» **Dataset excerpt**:
## START

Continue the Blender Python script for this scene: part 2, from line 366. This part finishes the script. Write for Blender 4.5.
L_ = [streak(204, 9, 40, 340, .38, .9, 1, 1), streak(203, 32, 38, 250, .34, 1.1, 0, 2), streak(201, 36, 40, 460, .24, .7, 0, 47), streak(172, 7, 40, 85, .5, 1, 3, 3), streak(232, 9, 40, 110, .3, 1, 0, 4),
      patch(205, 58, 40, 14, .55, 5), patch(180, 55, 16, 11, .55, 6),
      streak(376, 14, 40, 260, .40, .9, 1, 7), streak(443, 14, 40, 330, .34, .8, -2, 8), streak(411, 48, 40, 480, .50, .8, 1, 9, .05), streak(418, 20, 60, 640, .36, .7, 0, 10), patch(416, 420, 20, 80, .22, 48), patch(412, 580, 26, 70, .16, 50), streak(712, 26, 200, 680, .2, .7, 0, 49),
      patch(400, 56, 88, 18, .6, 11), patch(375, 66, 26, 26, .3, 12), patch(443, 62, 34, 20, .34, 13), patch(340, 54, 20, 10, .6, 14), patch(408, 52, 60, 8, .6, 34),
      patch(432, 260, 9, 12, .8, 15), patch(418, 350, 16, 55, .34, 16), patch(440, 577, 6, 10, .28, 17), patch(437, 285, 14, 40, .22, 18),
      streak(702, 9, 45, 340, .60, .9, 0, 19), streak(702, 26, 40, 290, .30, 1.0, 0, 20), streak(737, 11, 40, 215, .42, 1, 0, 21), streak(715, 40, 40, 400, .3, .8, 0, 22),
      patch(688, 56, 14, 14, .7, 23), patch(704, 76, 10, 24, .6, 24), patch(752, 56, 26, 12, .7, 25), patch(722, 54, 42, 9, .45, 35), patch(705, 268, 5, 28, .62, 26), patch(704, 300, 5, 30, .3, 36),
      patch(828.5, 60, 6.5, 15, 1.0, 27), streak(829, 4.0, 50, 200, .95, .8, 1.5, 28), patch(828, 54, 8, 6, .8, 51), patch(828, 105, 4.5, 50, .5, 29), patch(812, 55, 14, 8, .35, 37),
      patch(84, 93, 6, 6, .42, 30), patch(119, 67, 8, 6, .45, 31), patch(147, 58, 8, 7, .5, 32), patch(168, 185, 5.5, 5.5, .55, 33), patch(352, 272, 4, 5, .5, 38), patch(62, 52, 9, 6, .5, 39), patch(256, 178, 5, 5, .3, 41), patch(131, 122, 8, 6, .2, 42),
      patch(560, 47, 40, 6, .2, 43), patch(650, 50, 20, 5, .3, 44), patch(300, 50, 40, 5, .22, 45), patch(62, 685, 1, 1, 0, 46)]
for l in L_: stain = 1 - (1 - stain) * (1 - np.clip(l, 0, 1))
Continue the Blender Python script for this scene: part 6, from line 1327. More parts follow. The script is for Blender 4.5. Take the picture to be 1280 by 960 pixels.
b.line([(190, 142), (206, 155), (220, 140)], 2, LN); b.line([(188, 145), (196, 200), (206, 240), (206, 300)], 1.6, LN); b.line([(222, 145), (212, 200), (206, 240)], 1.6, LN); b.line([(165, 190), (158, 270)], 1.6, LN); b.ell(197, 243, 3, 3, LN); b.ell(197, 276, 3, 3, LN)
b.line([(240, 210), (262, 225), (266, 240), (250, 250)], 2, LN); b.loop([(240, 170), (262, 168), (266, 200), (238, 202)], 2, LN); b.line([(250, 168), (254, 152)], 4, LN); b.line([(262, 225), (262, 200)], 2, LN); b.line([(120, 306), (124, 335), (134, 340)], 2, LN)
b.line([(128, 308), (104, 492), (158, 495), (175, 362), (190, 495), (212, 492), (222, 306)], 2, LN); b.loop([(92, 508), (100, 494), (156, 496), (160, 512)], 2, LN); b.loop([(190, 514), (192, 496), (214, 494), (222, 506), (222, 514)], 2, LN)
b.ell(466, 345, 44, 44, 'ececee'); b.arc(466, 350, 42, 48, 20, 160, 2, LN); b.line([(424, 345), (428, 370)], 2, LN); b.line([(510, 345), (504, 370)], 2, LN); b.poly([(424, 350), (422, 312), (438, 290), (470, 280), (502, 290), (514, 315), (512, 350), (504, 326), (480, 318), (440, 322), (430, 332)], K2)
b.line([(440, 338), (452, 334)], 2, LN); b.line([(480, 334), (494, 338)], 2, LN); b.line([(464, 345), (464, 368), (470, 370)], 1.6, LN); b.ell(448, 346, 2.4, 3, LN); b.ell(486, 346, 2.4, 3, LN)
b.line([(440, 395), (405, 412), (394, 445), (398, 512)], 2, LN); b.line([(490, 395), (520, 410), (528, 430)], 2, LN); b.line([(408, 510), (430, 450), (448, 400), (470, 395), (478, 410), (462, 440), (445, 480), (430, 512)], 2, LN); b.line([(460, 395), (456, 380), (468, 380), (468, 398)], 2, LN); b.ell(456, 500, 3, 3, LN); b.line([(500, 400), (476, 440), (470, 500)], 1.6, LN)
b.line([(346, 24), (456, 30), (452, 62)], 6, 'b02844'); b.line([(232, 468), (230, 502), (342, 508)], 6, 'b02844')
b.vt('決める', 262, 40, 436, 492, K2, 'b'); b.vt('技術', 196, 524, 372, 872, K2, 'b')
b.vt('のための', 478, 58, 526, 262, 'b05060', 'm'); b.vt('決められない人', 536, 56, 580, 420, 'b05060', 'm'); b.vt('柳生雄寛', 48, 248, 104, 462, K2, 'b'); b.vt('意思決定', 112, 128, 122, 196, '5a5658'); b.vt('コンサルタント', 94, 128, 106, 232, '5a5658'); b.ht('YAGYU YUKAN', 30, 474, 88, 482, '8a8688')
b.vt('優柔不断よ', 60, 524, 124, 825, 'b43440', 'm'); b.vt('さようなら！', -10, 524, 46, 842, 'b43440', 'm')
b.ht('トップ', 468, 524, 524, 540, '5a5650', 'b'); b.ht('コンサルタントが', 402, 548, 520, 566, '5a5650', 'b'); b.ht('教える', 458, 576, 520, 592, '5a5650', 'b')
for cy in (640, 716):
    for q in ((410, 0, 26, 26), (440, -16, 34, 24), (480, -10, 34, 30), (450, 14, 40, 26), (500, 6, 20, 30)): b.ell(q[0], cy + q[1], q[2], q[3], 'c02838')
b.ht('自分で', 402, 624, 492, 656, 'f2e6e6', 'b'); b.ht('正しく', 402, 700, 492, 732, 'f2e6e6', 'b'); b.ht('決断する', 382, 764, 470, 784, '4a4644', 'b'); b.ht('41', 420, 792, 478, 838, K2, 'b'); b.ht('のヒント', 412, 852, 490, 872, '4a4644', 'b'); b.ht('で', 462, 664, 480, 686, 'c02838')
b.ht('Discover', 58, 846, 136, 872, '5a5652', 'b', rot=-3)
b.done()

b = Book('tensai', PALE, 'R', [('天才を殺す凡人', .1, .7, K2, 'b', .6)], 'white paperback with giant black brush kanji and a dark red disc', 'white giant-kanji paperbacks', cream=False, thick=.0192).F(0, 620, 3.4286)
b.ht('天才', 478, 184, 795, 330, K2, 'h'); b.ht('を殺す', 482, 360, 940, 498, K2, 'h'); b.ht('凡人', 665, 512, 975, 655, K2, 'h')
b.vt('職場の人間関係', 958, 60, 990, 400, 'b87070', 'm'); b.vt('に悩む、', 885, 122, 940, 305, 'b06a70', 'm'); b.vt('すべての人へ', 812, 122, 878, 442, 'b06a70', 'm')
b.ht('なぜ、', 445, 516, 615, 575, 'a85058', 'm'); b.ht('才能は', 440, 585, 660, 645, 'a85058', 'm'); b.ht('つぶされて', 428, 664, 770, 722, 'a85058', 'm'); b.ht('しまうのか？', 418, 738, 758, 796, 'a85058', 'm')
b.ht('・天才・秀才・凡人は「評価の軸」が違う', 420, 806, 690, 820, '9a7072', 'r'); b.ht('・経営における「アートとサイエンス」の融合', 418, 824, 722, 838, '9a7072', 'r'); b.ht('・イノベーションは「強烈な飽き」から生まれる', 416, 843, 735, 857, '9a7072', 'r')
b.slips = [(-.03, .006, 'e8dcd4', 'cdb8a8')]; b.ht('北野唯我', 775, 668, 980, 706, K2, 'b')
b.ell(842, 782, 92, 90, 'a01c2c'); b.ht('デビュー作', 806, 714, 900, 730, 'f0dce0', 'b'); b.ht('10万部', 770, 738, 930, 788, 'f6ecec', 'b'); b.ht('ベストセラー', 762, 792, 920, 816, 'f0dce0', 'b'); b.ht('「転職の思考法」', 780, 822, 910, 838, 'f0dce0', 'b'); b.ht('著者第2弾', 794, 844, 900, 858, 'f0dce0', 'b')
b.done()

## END

» **EXERCISE TASK**:
Go through the records and pull out each line that includes the word "script".

» **EXERCISE RESULT**:
Continue the Blender Python script for this scene: part 2, from line 366. This part finishes the script. Write for Blender 4.5.
Continue the Blender Python script for this scene: part 6, from line 1327. More parts follow. The script is for Blender 4.5. Take the picture to be 1280 by 960 pixels.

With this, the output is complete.